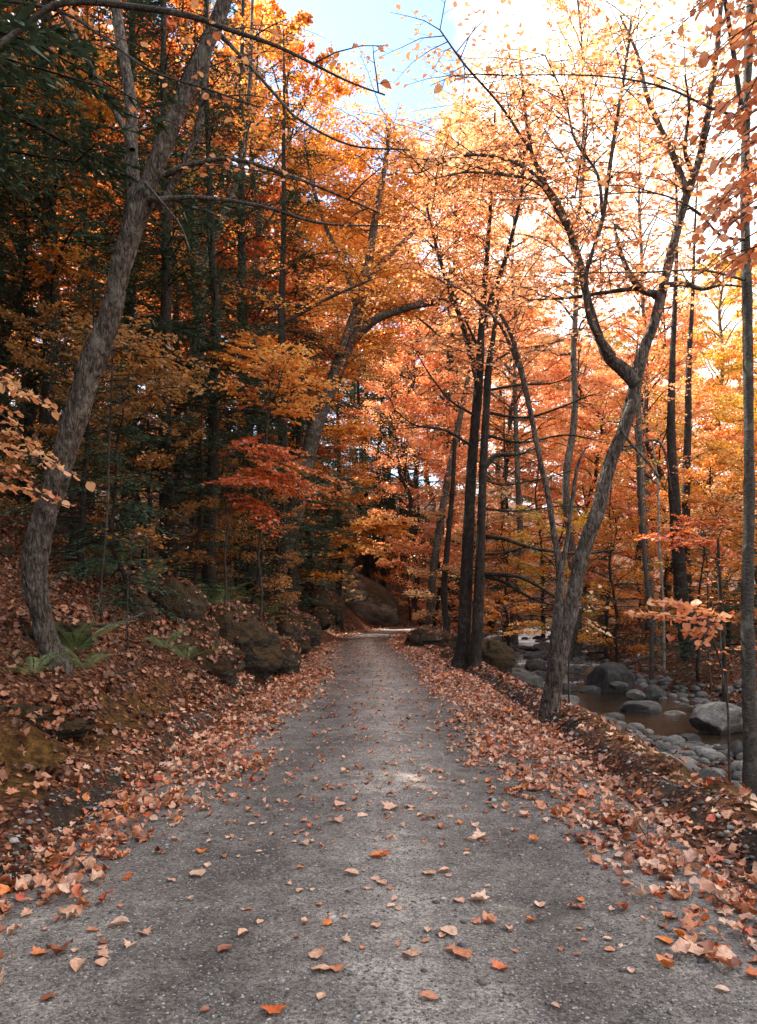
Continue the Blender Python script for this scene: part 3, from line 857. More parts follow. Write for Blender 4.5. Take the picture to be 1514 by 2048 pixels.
def spray(T, Lv, a, b, r0, leafs=.075, space=.05, width=.34, droop=.12, dens=1., tint=0., bias=0., every=.11, flat=.35):
    """a leafy branch from a to b: side twigs in one flattish plane, leaves alternating along them"""
    a = np.asarray(a, float); b = np.asarray(b, float)
    d = b - a
    Ln = np.linalg.norm(d)
    n = max(4, int(Ln / .25))
    t = np.linspace(0, 1, n)
    side = unit(np.cross(d, [0, 0, 1.]))
    wig = np.cumsum(rng.standard_normal((n, 3)), 0) * Ln * .018
    wig -= wig[0]
    P = a + d * t[:, None] + wig + np.stack([0 * t, 0 * t, (4 * t * (1 - t)) * droop * Ln * .6], -1)
    T.add(P, r0 * (1 - .85 * t) + .0015, 5)
    m = max(2, int(Ln / every))
    for i in range(m):
        tt = .12 + .88 * (i + rng.random() * .5) / m
        if tt > 1: continue
        p = np.array([np.interp(tt, t, P[:, c]) for c in range(3)])
        s = 1 if i % 2 else -1
        l = width * Ln * (1.05 - tt) ** .7 * rng.uniform(.6, 1.15)
        l = min(l, 1.1)
        dr = unit(s * side * rng.uniform(.6, 1.1) + unit(d) * rng.uniform(.35, .9) + np.array([0, 0, rng.uniform(-.28, .22)]))
        q = p + dr * l * np.linspace(0, 1, 4)[:, None] + np.array([0, 0, -droop * l * .5]) * (np.linspace(0, 1, 4) ** 2)[:, None]
        T.add(q, np.linspace(max(.0026, r0 * .36), .0014, 4), 3)
        nl = max(1, int(l / space * dens))
        tl = (np.arange(nl) + rng.random(nl)) / nl * .9 + .1
        pp = np.stack([np.interp(tl, np.linspace(0, 1, 4), q[:, c]) for c in range(3)], -1)
        sg = np.where(np.arange(nl) % 2, 1, -1)[:, None]
        lat = np.cross(dr, [0, 0, 1.])
        D = dr * .6 + sg * lat * rng.uniform(.4, 1.1, (nl, 1)) + rng.standard_normal((nl, 3)) * .22 + np.array([0, 0, -.25])
        Nn = np.array([0, 0, 1.]) + rng.standard_normal((nl, 3)) * flat
        Lv.add(pp, D, Nn, leafs * rng.uniform(.65, 1.25, nl), np.clip(.5 + bias + tint * rng.standard_normal() + .2 * rng.standard_normal(nl), 0, 1))


def px_path(spec, Y, dY=0., per=8):
    """spec: [(px, py, width px)...] -> world points and radii; Y at the foot, drifting by dY towards the tip"""
    n = len(spec)
    Ys = [Y + dY * k / max(1, n - 1) for k in range(n)]
    P = np.array([at(s[0], s[1], yv) for s, yv in zip(spec, Ys)])
    R = np.array([s[2] / FPX * yv * .5 for s, yv in zip(spec, Ys)])
    S = spline(np.column_stack([P, R]), per)
    return S[:, :3], np.maximum(S[:, 3], .002)


def to_ground(spec, Y, deep=.25):
    """adds a flared foot on the terrain under the first point"""
    p = at(spec[0][0], spec[0][1], Y)
    gz_ = landz(p[0], p[1])
    py = HY - (gz_ - deep - CAMH) / Y * FPX
    if py > spec[0][1] + 3:
        return [(spec[0][0], py, spec[0][2] * 1.12)] + list(spec)
    return list(spec)


def hand_tree(label, cat, base_spec, Y, dY=0, limbs=(), bark='bark', rough=.5, sides=28, per=10, name='tree', extra_trunks=()):
    sp = to_ground(base_spec, Y)
    P, R = px_path(sp, Y, dY, per)
    root_loc = np.array([P[0][0], P[0][1], landz(P[0][0], P[0][1])])
    t = thing(name, label, cat, root_loc)
    T = Tubes()
    if rough > 0:  # resample finely for bark relief
        L_ = np.concatenate([[0], np.cumsum(np.linalg.norm(np.diff(P, axis=0), axis=1))])
        m = int(L_[-1] / (.02 if sides > 30 else .035))
        q = np.linspace(0, L_[-1], m)
        P2 = np.stack([np.interp(q, L_, P[:, c]) for c in range(3)], -1)
        R2 = np.interp(q, L_, R)
        R2 = R2 * (.80 if rough > .6 else 1) * (1 + .22 * np.exp(-q / .25))
        T.add(P2, R2, sides, rough, 3)
    else:
        T.add(P, R, sides)
    link('trunk', T.mesh('trunk', M[bark], root_loc), t)
    tips = []
    for lb in limbs:
        Pl, Rl = px_path(lb['p'], lb.get('Y', Y + dY * .5), lb.get('dY', 0), 6)
        T = Tubes()
        T.add(Pl, Rl, 12 if Rl.max() > .04 else 6, rough * .5 if Rl.max() > .04 else 0, 5)
        link('limb', T.mesh('limb', M[lb.get('bark', bark)], root_loc), t)
        tips.append((Pl, Rl))
    return t, root_loc, (P, R), tips


def crown_from(t, off, paths, n, ln, mat, leafs=.075, dens=1., r0=.008, up=.3, bias=0, tmin=.25, name='crown', spread=1., toward=None, droop=.12, space=.06, every=.12):
    """leafy sprays springing from the given limb paths; one crown mesh for leaves, one for its twigs"""
    T, Lv = Tubes(), Leaves()
    tot = np.array([np.linalg.norm(np.diff(P, axis=0), axis=1).sum() for P, R in paths])
    for (P, R), L0 in zip(paths, tot):
        k = max(1, int(round(n * L0 / tot.sum())))
        for i in range(k):
            q = tmin + (1 - tmin) * (i + rng.random()) / k
            idx = min(len(P) - 1, int(q * len(P)))
            a = P[idx]
            az = rng.uniform(0, 2 * PI)
            d = np.array([math.cos(az), math.sin(az), rng.uniform(-.15, .6) * up * 2]) * spread
            if toward is not None: d = d + np.asarray(toward)
            l = ln * rng.uniform(.55, 1.2)
            spray(T, Lv, a, a + unit(d) * l, r0, leafs=leafs, dens=dens, tint=.1, bias=bias, droop=droop, space=space, every=every)
    c = link(name, Lv.mesh(name, M[mat], TPL_F, off), t)
    link('twigs', T.mesh('twigs', M['twig'], off), c)['kind'] = 'stuff'
    return c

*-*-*

- _WHAT NEEDS TO BE DONE_: Copy out the data above exactly, except the pictures.

- _ANSWER TO THIS TASK_:
Continue the Blender Python script for this scene: part 3, from line 857. More parts follow. Write for Blender 4.5. Take the picture to be 1514 by 2048 pixels.
def spray(T, Lv, a, b, r0, leafs=.075, space=.05, width=.34, droop=.12, dens=1., tint=0., bias=0., every=.11, flat=.35):
    """a leafy branch from a to b: side twigs in one flattish plane, leaves alternating along them"""
    a = np.asarray(a, float); b = np.asarray(b, float)
    d = b - a
    Ln = np.linalg.norm(d)
    n = max(4, int(Ln / .25))
    t = np.linspace(0, 1, n)
    side = unit(np.cross(d, [0, 0, 1.]))
    wig = np.cumsum(rng.standard_normal((n, 3)), 0) * Ln * .018
    wig -= wig[0]
    P = a + d * t[:, None] + wig + np.stack([0 * t, 0 * t, (4 * t * (1 - t)) * droop * Ln * .6], -1)
    T.add(P, r0 * (1 - .85 * t) + .0015, 5)
    m = max(2, int(Ln / every))
    for i in range(m):
        tt = .12 + .88 * (i + rng.random() * .5) / m
        if tt > 1: continue
        p = np.array([np.interp(tt, t, P[:, c]) for c in range(3)])
        s = 1 if i % 2 else -1
        l = width * Ln * (1.05 - tt) ** .7 * rng.uniform(.6, 1.15)
        l = min(l, 1.1)
        dr = unit(s * side * rng.uniform(.6, 1.1) + unit(d) * rng.uniform(.35, .9) + np.array([0, 0, rng.uniform(-.28, .22)]))
        q = p + dr * l * np.linspace(0, 1, 4)[:, None] + np.array([0, 0, -droop * l * .5]) * (np.linspace(0, 1, 4) ** 2)[:, None]
        T.add(q, np.linspace(max(.0026, r0 * .36), .0014, 4), 3)
        nl = max(1, int(l / space * dens))
        tl = (np.arange(nl) + rng.random(nl)) / nl * .9 + .1
        pp = np.stack([np.interp(tl, np.linspace(0, 1, 4), q[:, c]) for c in range(3)], -1)
        sg = np.where(np.arange(nl) % 2, 1, -1)[:, None]
        lat = np.cross(dr, [0, 0, 1.])
        D = dr * .6 + sg * lat * rng.uniform(.4, 1.1, (nl, 1)) + rng.standard_normal((nl, 3)) * .22 + np.array([0, 0, -.25])
        Nn = np.array([0, 0, 1.]) + rng.standard_normal((nl, 3)) * flat
        Lv.add(pp, D, Nn, leafs * rng.uniform(.65, 1.25, nl), np.clip(.5 + bias + tint * rng.standard_normal() + .2 * rng.standard_normal(nl), 0, 1))


def px_path(spec, Y, dY=0., per=8):
    """spec: [(px, py, width px)...] -> world points and radii; Y at the foot, drifting by dY towards the tip"""
    n = len(spec)
    Ys = [Y + dY * k / max(1, n - 1) for k in range(n)]
    P = np.array([at(s[0], s[1], yv) for s, yv in zip(spec, Ys)])
    R = np.array([s[2] / FPX * yv * .5 for s, yv in zip(spec, Ys)])
    S = spline(np.column_stack([P, R]), per)
    return S[:, :3], np.maximum(S[:, 3], .002)


def to_ground(spec, Y, deep=.25):
    """adds a flared foot on the terrain under the first point"""
    p = at(spec[0][0], spec[0][1], Y)
    gz_ = landz(p[0], p[1])
    py = HY - (gz_ - deep - CAMH) / Y * FPX
    if py > spec[0][1] + 3:
        return [(spec[0][0], py, spec[0][2] * 1.12)] + list(spec)
    return list(spec)


def hand_tree(label, cat, base_spec, Y, dY=0, limbs=(), bark='bark', rough=.5, sides=28, per=10, name='tree', extra_trunks=()):
    sp = to_ground(base_spec, Y)
    P, R = px_path(sp, Y, dY, per)
    root_loc = np.array([P[0][0], P[0][1], landz(P[0][0], P[0][1])])
    t = thing(name, label, cat, root_loc)
    T = Tubes()
    if rough > 0:  # resample finely for bark relief
        L_ = np.concatenate([[0], np.cumsum(np.linalg.norm(np.diff(P, axis=0), axis=1))])
        m = int(L_[-1] / (.02 if sides > 30 else .035))
        q = np.linspace(0, L_[-1], m)
        P2 = np.stack([np.interp(q, L_, P[:, c]) for c in range(3)], -1)
        R2 = np.interp(q, L_, R)
        R2 = R2 * (.80 if rough > .6 else 1) * (1 + .22 * np.exp(-q / .25))
        T.add(P2, R2, sides, rough, 3)
    else:
        T.add(P, R, sides)
    link('trunk', T.mesh('trunk', M[bark], root_loc), t)
    tips = []
    for lb in limbs:
        Pl, Rl = px_path(lb['p'], lb.get('Y', Y + dY * .5), lb.get('dY', 0), 6)
        T = Tubes()
        T.add(Pl, Rl, 12 if Rl.max() > .04 else 6, rough * .5 if Rl.max() > .04 else 0, 5)
        link('limb', T.mesh('limb', M[lb.get('bark', bark)], root_loc), t)
        tips.append((Pl, Rl))
    return t, root_loc, (P, R), tips


def crown_from(t, off, paths, n, ln, mat, leafs=.075, dens=1., r0=.008, up=.3, bias=0, tmin=.25, name='crown', spread=1., toward=None, droop=.12, space=.06, every=.12):
    """leafy sprays springing from the given limb paths; one crown mesh for leaves, one for its twigs"""
    T, Lv = Tubes(), Leaves()
    tot = np.array([np.linalg.norm(np.diff(P, axis=0), axis=1).sum() for P, R in paths])
    for (P, R), L0 in zip(paths, tot):
        k = max(1, int(round(n * L0 / tot.sum())))
        for i in range(k):
            q = tmin + (1 - tmin) * (i + rng.random()) / k
            idx = min(len(P) - 1, int(q * len(P)))
            a = P[idx]
            az = rng.uniform(0, 2 * PI)
            d = np.array([math.cos(az), math.sin(az), rng.uniform(-.15, .6) * up * 2]) * spread
            if toward is not None: d = d + np.asarray(toward)
            l = ln * rng.uniform(.55, 1.2)
            spray(T, Lv, a, a + unit(d) * l, r0, leafs=leafs, dens=dens, tint=.1, bias=bias, droop=droop, space=space, every=every)
    c = link(name, Lv.mesh(name, M[mat], TPL_F, off), t)
    link('twigs', T.mesh('twigs', M['twig'], off), c)['kind'] = 'stuff'
    return c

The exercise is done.